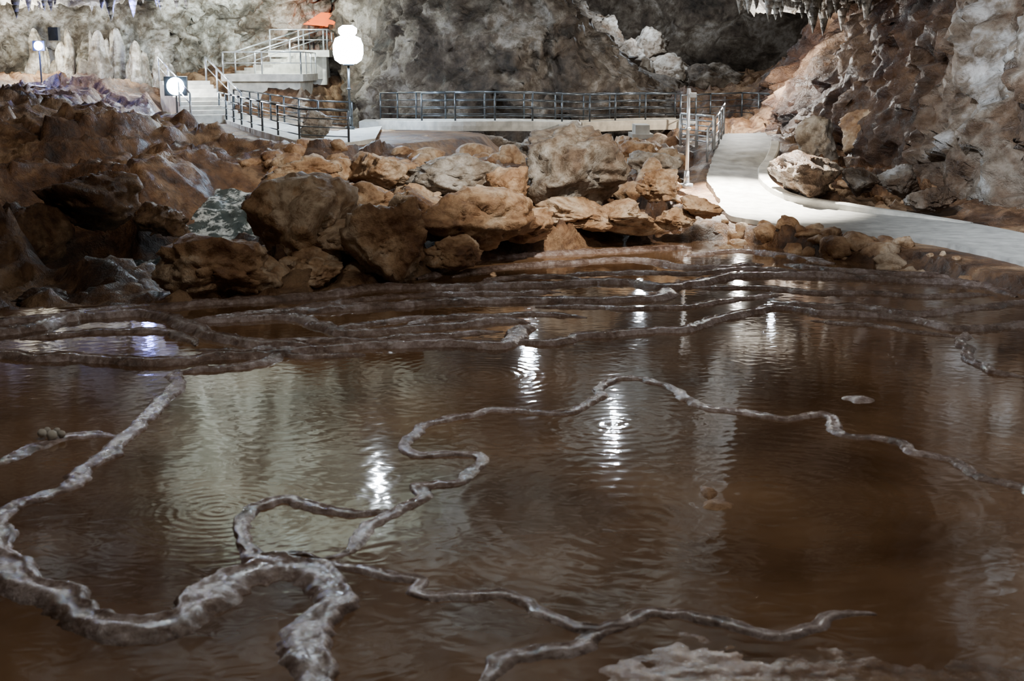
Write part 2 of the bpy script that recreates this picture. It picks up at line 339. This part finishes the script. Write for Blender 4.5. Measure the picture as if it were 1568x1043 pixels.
# ---------------------------------------------------------------- boulders
def rock_geo(seed,sub=4,planes=11,nz=.05):
    rnd=random.Random(seed); bm=bmesh.new(); bmesh.ops.create_icosphere(bm,subdivisions=sub,radius=1)
    N=[]
    for _ in range(planes):
        n=Vector((rnd.gauss(0,1),rnd.gauss(0,1),rnd.gauss(0,.8))).normalized(); N.append((n,rnd.uniform(.5,.95)))
    for v in bm.verts:
        d=v.co.normalized(); r=1.2
        for n,k in N:
            c=d.dot(n)
            if c>.05: r=min(r,k/c)
        p=d*r; q=p+Vector((seed*1.7,0,0))
        r+=nz*.7*fbm(q,1.8,4)+nz*1.9*facet(q,1.9,seed)+nz*.9*facet(q,4.2,seed+3)+nz*.35*fbm(q,6,3)
        v.co=d*r
    vs=[v.co.copy() for v in bm.verts]; fs=[tuple(x.index for x in f.verts) for f in bm.faces]; bm.free(); return vs,fs
def boulder_at(loc,sx,sz,mat,seed,depth=.9,rot=0):
    vs,fs=rock_geo(seed,5,11,.09)
    R=Matrix.Rotation(rot,3,'Y'); vs=[R@v for v in vs]
    mx=max(abs(v.x) for v in vs); mz=max(v.z for v in vs); mn=-min(v.z for v in vs)
    vs=[Vector((v.x*sx/mx,v.y*sx*depth,v.z*sz/(mz if v.z>0 else mn))) for v in vs]
    return mkobj('boulder',vs,fs,mat,True,loc=loc)
def boulder(u,vb,w,h,zb,mat=M_bld,seed=0,depth=.9,rot=0):
    p=G(u,vb,zb); dist=(p-CAM).length; sx=w/F*dist/2; sz=h/F*dist/2*1.12
    return boulder_at((p.x,p.y+sx*depth*.6,zb+sz*.8),sx,sz,mat,seed,depth,rot)
B=[(330,466,215,100,-.1,M_bld,1),(465,412,200,140,.2,M_bld,2),(600,432,170,124,.1,M_bld,3),(720,385,215,96,.4,M_bld,4),
 (885,318,170,126,.8,M_bldg,5),(945,365,180,56,.3,M_bld,6),(700,302,175,64,1.1,M_bldg,7),(585,292,130,56,1.2,M_bld,8),(465,282,120,44,1.4,M_bld,9),
 (785,318,90,62,.9,M_bld,10),(1012,308,75,48,.9,M_bld,11),(1070,335,80,34,.7,M_bld,12),(482,212,52,44,2.1,M_bldg,13),(560,350,150,70,.8,M_bld,14),
 (650,370,130,80,.6,M_bld,15),(800,372,120,50,.4,M_bld,16),(530,400,130,60,.4,M_bld,17),(740,250,130,44,.8,M_bldg,18),(650,255,90,46,.9,M_bld,19),
 (250,365,100,50,.1,M_terr,20),(120,350,170,80,.5,M_terr,21),(30,400,130,80,-.2,M_terr,22),(180,484,120,26,-.5,M_terr,24),
 (415,296,60,40,1.0,M_bld,25),(480,445,110,40,.0,M_bld,26),(690,410,100,45,.2,M_bld,27),(870,350,130,44,.5,M_bld,28),(1035,352,70,34,.4,M_bld,29),
 (960,256,100,46,1.1,M_bld,30),(1005,272,90,40,1.1,M_bldg,31),(830,250,90,44,.8,M_bldg,32),(590,240,70,40,1.0,M_bld,33),(50,482,100,34,-.5,M_terr,34),
 (1247,307,120,72,.75,M_right,35),(1252,262,70,80,1.2,M_bldg,36),(1388,306,80,50,.7,M_right,37),(1340,232,90,64,1.7,M_bld,38),(1440,325,90,36,.6,M_right,39),(1320,300,60,40,.8,M_right,40)]
for b in B: boulder(*b,rot=random.uniform(-.3,.3))
for x,y,z,s,sz,sd in [(6.4,73,4.5,1.9,1.7,51),(8.4,73.5,4.2,1.8,1.2,52),(5.4,75.5,6.1,1.8,1.5,53),(7.6,76,5.8,1.4,1.1,54),(10.6,72,3.8,2.0,1.1,55)]: boulder_at((x,y,z),s,sz,M_bldg if sd<55 else M_back,sd)
rv=[];rf=[]
bases=[rock_geo(100+i,3,8,.08) for i in range(8)]
def addrock(x,y,s):
    vs,fs=random.choice(bases); R=Matrix.Rotation(random.uniform(0,6.28),3,'Z')@Matrix.Rotation(random.uniform(0,6.28),3,'X')
    o=len(rv); sc=Vector((s,s*random.uniform(.7,1.1),s*random.uniform(.5,.9))); c=Vector((x,y,H(x,y)+s*.1))
    for v in vs:
        q=R@v; rv.append(c+Vector((q.x*sc.x,q.y*sc.y,q.z*sc.z)))
    rf.extend([tuple(o+i for i in f) for f in fs])
cnt=0
while cnt<190:
    u=random.uniform(380,1060); v=random.uniform(225,430); z=1.2 if v<300 else .4
    p=G(u,v,z)
    if p.y<float(np.interp(p.x,bx,by))+1 or p.y>54: continue
    i=int((p.x+34)/.13); j=int((p.y-6)/.18)
    if amp[i,j]<.9 or k3[i,j]<.7: continue
    addrock(p.x,p.y,random.choice([.15,.22,.3,.4,.6])); cnt+=1
for _ in range(70):
    x=random.uniform(-5.2,6.5); y=random.uniform(46,60)
    i=int((x+34)/.13); j=int((y-6)/.18)
    if amp[i,j]<.95: continue
    addrock(x,y,random.choice([.4,.55,.75]))
for _ in range(34):
    u=random.uniform(1210,1440); v=random.uniform(285,308); p=G(u,v,.9); addrock(p.x+.3,p.y+1.0,random.choice([.12,.2,.3]))
for _ in range(110):
    u=random.uniform(1100,1560); t=(u-1100)/460; v=352+t*60+random.uniform(-8,16); p=G(u,v,.25)
    i=int((p.x+34)/.13); j=int((p.y-6)/.18)
    if k1[i,j]<.5: continue
    addrock(p.x,p.y,random.choice([.12,.2,.3,.4]))
mkobj('rock_rubble',rv,rf,M_bld,True)
# ---------------------------------------------------------------- walls
def wall(name,pts,z0,z1,mat,seed,side=1,step=.3,zstep=.25,A=1.0,lean=None,big=1.5,fs=.4):
    P=catmull([Vector((x,y,0)) for x,y in pts],step); n=len(P); nz=int((z1-z0)/zstep)+1; V=[]
    for i,p in enumerate(P):
        a=P[max(0,i-3)];b=P[min(n-1,i+3)]; t=(b-a).normalized(); nr=Vector((t.y,-t.x,0))*side
        s=i/(n-1)
        for j in range(nz):
            z=z0+(z1-z0)*j/(nz-1); q=Vector((p.x,p.y,z))
            if lean: q=q+lean(s,z,p,nr)
            d=big*fbm(q,.13,3)+A*(.9*facet(q,fs,seed)+.55*facet(q,fs*2.4,seed+5)+.28*facet(q,fs*5,seed+8)+.16*fbm(q,1.1,5))
            V.append(q+nr*d+Vector((0,0,.3*A*facet(q,.9,seed+11))))
    return mkobj(name,V,grid_faces(n,nz,side<0),mat)
def lean_dome(s,z,p,nr):
    k=max(0,min(1,(s-.45)/.3)); zz=max(0,z-3.2)
    o=Vector((-1.15*zz*k if z<9 else -1.15*5.8*k,0,0)); o+=Vector((0,zz*.35,0)); return o
wall('wall_back',[(-10,78),(-8.8,70),(-6.8,65),(-3,63.5),(1,63),(5,63.6),(7.6,66),(8.8,70),(10,80)],.0,20,M_back,2,1,.16,.14,.9,lean_dome,1.0)
wall('wall_far',[(-46,70),(-34,82),(-20,90),(0,92),(14,88),(26,80),(34,66)],-1,26,M_back,6,1,.5,.4,1.2,None,2)
def lean_r(s,z,p,nr):
    zz=max(0,z-2.5); k=max(0,min(1,(p.y-36)/12))
    return -nr*(.6*zz*k if z<8 else .6*5.5*k)
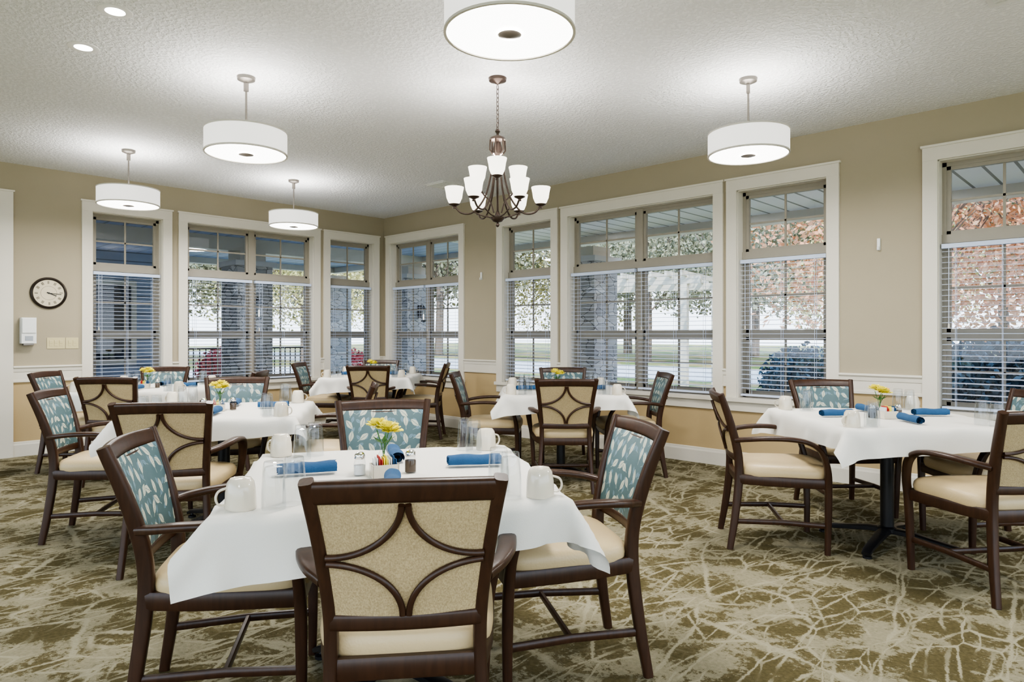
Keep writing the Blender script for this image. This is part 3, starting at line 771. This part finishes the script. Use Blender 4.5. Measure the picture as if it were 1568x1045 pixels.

Your goal
Look through the records and gather each line with the word "script".

Exercise solution
Write part 2 of the bpy script that recreates this picture. It picks up at line 339. This part finishes the script. Write for Blender 4.5. Measure the picture as if it were 1568x1043 pixels.
Keep writing the Blender script for this image. This is part 3, starting at line 771. This part finishes the script. Use Blender 4.5. Measure the picture as if it were 1568x1045 pixels.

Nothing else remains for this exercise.